2.エッセイ
雨
雨の日は街が静かだ。
傘に当たる雨音、アスファルトに当たる雨音。
風に揺れる葉の音や、車が横を通り抜ける音も雨を含んでいる。
雨に濡れて冷えた風が頬にあたる。
長靴のかかとを少し擦って響く音。
雨はわたしの感覚を敏感にさせる
晴れの国岡山
歩道橋の階段を降りている時、ふと、10年前のある日を思い出した。
ちょうど今日と同じような日だった。
ふと思い立って電車で岡山の美術館に向かった。電車で行ったので、ものすごく時間がかかったのを覚えている。岡山は晴天の日が多いので、『晴れの国、岡山』と呼ばれているのだけれど、その日は雨がしとしと降り続いた。

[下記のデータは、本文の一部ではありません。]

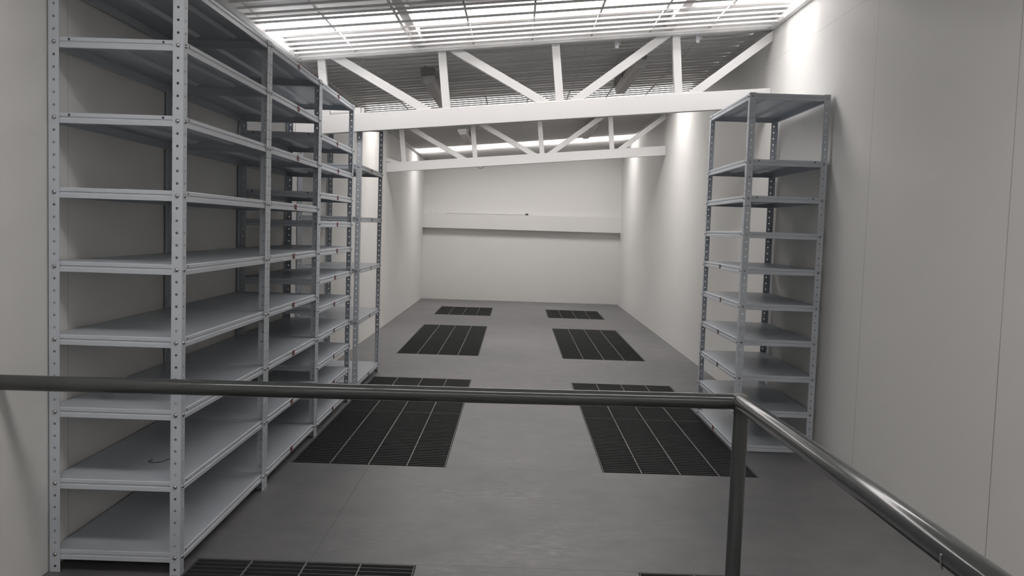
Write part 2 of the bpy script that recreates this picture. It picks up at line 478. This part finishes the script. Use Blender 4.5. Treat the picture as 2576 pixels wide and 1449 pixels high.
# ------------------------------------------------------------------ fluorescent fittings
def lum_meshes():
    L_, hw = 1.17, 0.043
    def prism(sec, y0, y1, cap=0.0):
        mb = MB(); n = len(sec)
        for i in range(n):
            (xa, za), (xb, zb) = sec[i], sec[(i+1) % n]
            mb.quad((xa,y0,za),(xb,y0,zb),(xb,y1,zb),(xa,y1,za))
        mb.poly([(x,y0,z) for x, z in sec]); mb.poly([(x,y1,z) for x, z in sec])
        return mb
    body = prism([(-.046,-.004),(.046,-.004),(.050,-.03),(.048,-.056),(-.048,-.056),(-.050,-.03)], 0, L_)
    dif = prism([(-.042,-.0565),(.042,-.0565),(.040,-.09),(.032,-.116),(-.032,-.116),(-.040,-.09)], 0.012, L_-0.012)
    cap = prism([(-.039,-.058),(.039,-.058),(.037,-.088),(.030,-.1165),(-.030,-.1165),(-.037,-.088)], 0.0, 0.0115)
    clip = MB(); clip.box(.0455,.056,-.018,.018,-.075,-.035)
    return (body.mesh('housing',[M['lum']],bevel=.003), dif.mesh('diffuser',[M['diff']],bevel=.003), cap.mesh('end_cap',[M['cap']]), clip.mesh('latch',[M['zinc']]), L_)
LB, LD, LC, LK, LUML = lum_meshes()
for x, y, lab in ((-0.640, 6.11, 'unlit grey tube light on the left, just behind the nearer truss'),
                  (0.785, 6.04, 'unlit grey tube light on the right, just behind the nearer truss'),
                  (-0.605, 9.35, 'unlit grey tube light on the left, seen through the farther truss'),
                  (0.785, 9.585, 'unlit grey tube light on the right, seen through the farther truss')):
    r = empty('tube_light', (x, y, zg(x, 0.0)), lab, 'light', 'tube lights under the roof', rot=(0, -math.atan(SLOPE), 0))
    link('housing', LB, r); link('diffuser', LD, r); link('end_cap', LC, r)
    for q in (0.15, 0.585, 1.02): link('latch', LK, r, (0, q, 0)); link('latch', LK, r, (0, q, 0), pi)

# ------------------------------------------------------------------ shelving units
PW, PT = 0.032, 0.002                     # angle post flange and thickness
def post_mesh(pitch, height, z0=0.018):
    mb = MB(); hr = 0.0042
    n = int((height-z0+pitch/2)/pitch)
    def flange(fn):
        def rect(za, zb):
            for d in (0, PT): mb.quad(fn(0,za,d),fn(PW,za,d),fn(PW,zb,d),fn(0,zb,d))
            mb.quad(fn(PW,za,0),fn(PW,zb,0),fn(PW,zb,PT),fn(PW,za,PT))
        zs = z0-pitch/2
        if zs > 0: rect(0, zs)
        for k in range(n):
            zc = z0+k*pitch; za, zb = zc-pitch/2, zc+pitch/2; u0 = PW*0.52
            outer = [(PW,zc),(PW,zb),(u0,zb),(0,zb),(0,zc),(0,za),(u0,za),(PW,za)]
            inner = [(u0+hr*cos(i*pi/4), zc+hr*sin(i*pi/4)) for i in range(8)]
            for i in range(8):
                j = (i+1) % 8
                for d in (0, PT):
                    mb.quad(fn(*outer[i],d),fn(*outer[j],d),fn(*inner[j],d),fn(*inner[i],d))
                mb.quad(fn(*inner[i],0),fn(*inner[j],0),fn(*inner[j],PT),fn(*inner[i],PT))
            mb.quad(fn(PW,za,0),fn(PW,zb,0),fn(PW,zb,PT),fn(PW,za,PT))
        zt = z0+(n-.5)*pitch
        if height > zt+1e-4: rect(zt, height)
        for z in (0, height): mb.quad(fn(0,z,0),fn(PW,z,0),fn(PW,z,PT),fn(0,z,PT))
    flange(lambda u, z, d: (u, d, z))
    flange(lambda u, z, d: (d, u, z))
    return mb.mesh('post', [M['shelf']])

def bolt_mesh():
    mb = MB(); seg = 10                    # dome head pointing to -y, origin on the flange face
    rings = [(0.0066, 0.0), (0.0064, -0.0018), (0.0048, -0.0036), (0.0024, -0.0046)]
    for (ra, ya), (rb, yb) in zip(rings, rings[1:]):
        for k in range(seg):
            a, b = 2*pi*k/seg, 2*pi*(k+1)/seg
            mb.quad((ra*cos(a),ya,ra*sin(a)),(ra*cos(b),ya,ra*sin(b)),(rb*cos(b),yb,rb*sin(b)),(rb*cos(a),yb,rb*sin(a)))
    mb.poly([(rings[-1][0]*cos(2*pi*k/seg), rings[-1][1], rings[-1][0]*sin(2*pi*k/seg)) for k in range(seg)])
    return mb.mesh('bolt', [M['zinc']], smooth=True)
BOLT = bolt_mesh()

UW, UL = 0.402, 0.916                      # unit depth (x) and length (y)
def shelf_meshes(w=UW, l=UL, end_holes=True):
    """pan with folded lips; origin at the middle of its top, 15 mm above the bolt line"""
    hx, hy = w/2-PT-0.0006, l/2-PT-0.0006
    mb = MB()
    prof = [(0.0022, 0.0), (0.0, -0.0022), (0.0, -0.0115), (0.0028, -0.0140), (0.0028, -0.0165), (0.0, -0.0190), (0.0, -0.0310), (0.0012, -0.0318), (0.014, -0.0318), (0.014, -0.0300)]
    def ring(d, z): return [(-hx+d,-hy+d,z),(hx-d,-hy+d,z),(hx-d,hy-d,z),(-hx+d,hy-d,z)]
    R = [ring(d, z) for d, z in prof]
    for a, b in zip(R, R[1:]):
        for i in range(4): mb.quad(a[i], a[(i+1) % 4], b[(i+1) % 4], b[i])
    # inner skin of the lip and the underside of the pan
    inn = [ring(0.014, -0.0300), ring(0.0034, -0.0300), ring(0.0034, -0.0014)]
    for a, b in zip(inn, inn[1:]):
        for i in range(4): mb.quad(a[i], a[(i+1) % 4], b[(i+1) % 4], b[i])
    mb.quad(*R[0]); mb.quad(*inn[2])
    # dark discs for punched holes near the lip ends, their shade painted in
    def disc(c, ax):
        pts = []
        for k in range(8):
            a = 2*pi*k/8; u, v = 0.0042*cos(a), 0.0042*sin(a)
            pts.append((c[0]+u, c[1], c[2]+v) if ax == 'y' else (c[0], c[1]+u, c[2]+v))
        mb.poly(pts, 1)
    for sx in (-1, 1):
        for sy in (-1, 1):
            if end_holes: disc((sx*(hx-0.058), sy*(hy+0.0003), -0.0072), 'y')
            disc((sx*(hx+0.0003), sy*(hy-0.052), -0.0072), 'x')
    pan = mb.mesh('shelf', [M['shelf'], M['hole_shade']])
    st = MB()
    ly = hy-0.075
    a, b, dpt = 0.024, 0.015, -0.0145
    sec = [(-a, -0.0016), (-b, dpt), (b, dpt), (a, -0.0016)]
    for (xa, za), (xb, zb) in zip(sec, sec[1:]):
        ta = ly-0.022 if za < -0.01 else ly
        tb = ly-0.022 if zb < -0.01 else ly
        st.quad((xa,-ta,za),(xb,-tb,zb),(xb,tb,zb),(xa,ta,za))
    for sg in (-1, 1):
        st.quad((sec[0][0],sg*ly,sec[0][1]),(sec[1][0],sg*(ly-.022),sec[1][1]),(sec[2][0],sg*(ly-.022),sec[2][1]),(sec[3][0],sg*ly,sec[3][1]))
    stf = st.mesh('stiffener', [M['shelf']])
    return pan, stf, hx, hy
PAN, STF, HX, HY = shelf_meshes()
PAN_PLAIN = shelf_meshes(end_holes=False)[0]
def sticker_mesh(mat, h=0.018):
    mb = MB(); mb.box(-0.0006, 0.0006, -h, h, -0.0120, 0.0120)
    mb.box(0.0006, 0.0009, -0.012, 0.002, -0.0085, 0.004, 1)
    return mb.mesh('sticker', [mat, M['brown']])
STK_R, STK_D = sticker_mesh(M['red']), sticker_mesh(M['brown'], 0.013)

POST37 = post_mesh(0.037, 1.812)
POST363 = post_mesh(0.0363, 1.814)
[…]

目的の美術館に到着するも入り口がどこだかわからない。ぐるっと回っていると、門には『閉館日』ただ無愛想に看板がかけられていた。
美術館で数時間過ごすはずだったのが、ぽっかりなくなった。
商店街が近くにあったのでぶらぶらしに行けば、ちょうどその曜日はほとんどの店がしまっていて、どうしようもなかった。
一応観光地なはずなのに、人もほとんどおらず、ただひとりぼっちで入る店もない。
お気に入りのスエード靴の先の色が変わっていくのが悲しかった。
そのあと心細さをうめるため岡山駅前の百貨店に入ったが、結局心細いまま、また数時間かけて電車で帰った。
今になって思えば、天気予報や美術館の定休日、商店街の休みのことは事前に調べられたはずだし、たくさん歩くならスニーカーにするのが当然だ。
ふと思い立って特に何も考えず直行していたのだ。愚かだけれど、その素直さが今はちょっと羨ましい。